Prof. Dr. Utkucu, Kahramanmaraş’taki depremlerin Doğu Anadolu Fay Zonu’nda yıllardır biriken gerilimin bir sonucu olduğunu ifade ederek, “6 Şubat 2023’te meydana gelen Pazarcık (Mw 7.8) ve Elbistan (Mw 7.6) depremleri ülkemizde ciddi yıkımlara neden oldu. Maraş Sismik Boşluğu olarak bilinen bu alanda 500 yıldır büyük bir sarsıntı gözlemlenmiyordu.
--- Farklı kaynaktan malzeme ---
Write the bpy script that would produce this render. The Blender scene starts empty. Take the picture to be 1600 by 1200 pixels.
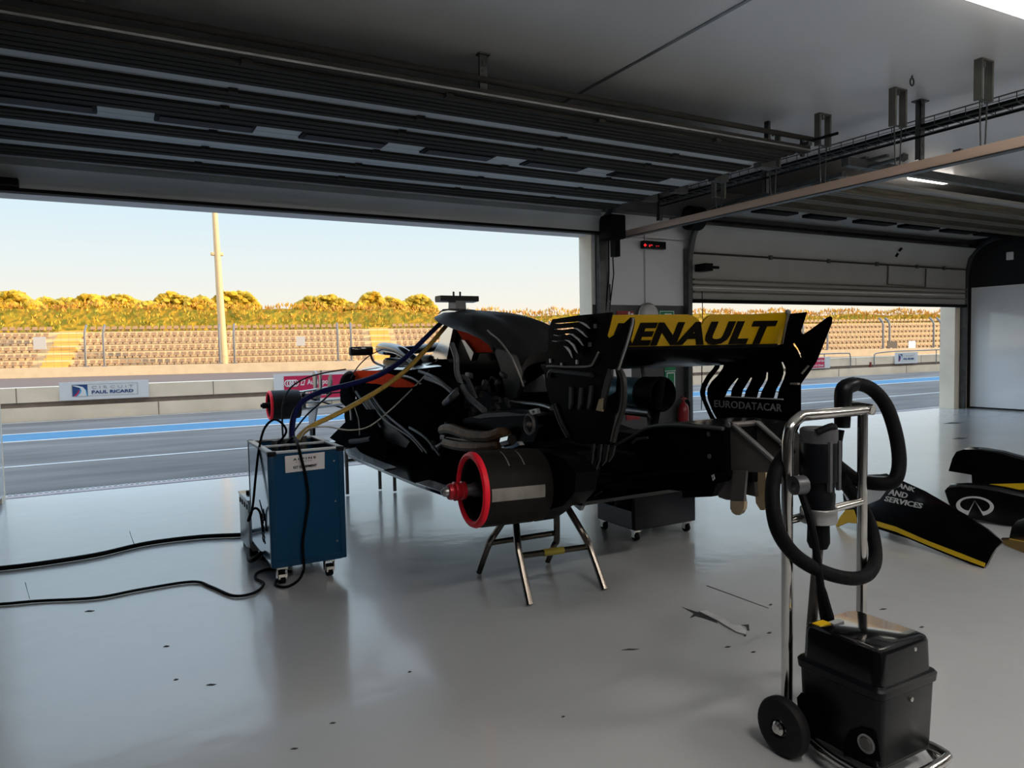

Bu depremler, o biriken gerilimin patlak vermesiyle gerçekleşti. İkinci sarsıntı ise, ilk depremden dokuz saat sonra Doğu Anadolu Fay Zonu’nun kuzey kısmında meydana geldi ki bu durum oldukça sıradışı bir gelişme. İlk depremin yarattığı gerilim değişimi, ikinci büyük sarsıntıyı tetikledi ve böylece çift deprem olayı oluştu” şeklinde konuştu.
Ege Denizi’ndeki Santorini ve Amorgos adaları arasında meydana gelen depremlere de dikkat çeken Utkucu, bu bölgedeki sarsıntıların normal fay karakterinde olduğunu vurguladı. Tektonik açıdan aktif bir bölge olduğuna dikkat çeken Utkucu, “Son günlerde 70’ten fazla deprem kaydedildi. Bu durum, bir deprem kümesini işaret ediyor ve sıvı hareketleriyle bağlantılı olabilir. 1956 yılında meydana gelen deprem, Amorgos Adası’nda 20 metre yüksekliğinde dalgalara neden olmuş ve bu tsunami Türkiye kıyılarını etkilemiştir. Bölgedeki bu hareketliliğin ciddiye alınması gerekiyor” dedi.
Utkucu, Türkiye’nin deprem gerçeğiyle yüzleşmek zorunda olduğunu vurgularken, “Deprem riskini azaltmanın yolu sağlam yapılar inşa etmek ve doğru denetimler yapmaktan geçiyor. Ayrıca, deprem eğitimi ve afet yönetimi üzerine daha fazla eğilim göstermemiz gerekiyor. Yatay mimari ve risk yönetimi gibi konuların öncelikli olarak tartışılması lazım” diye ekledi.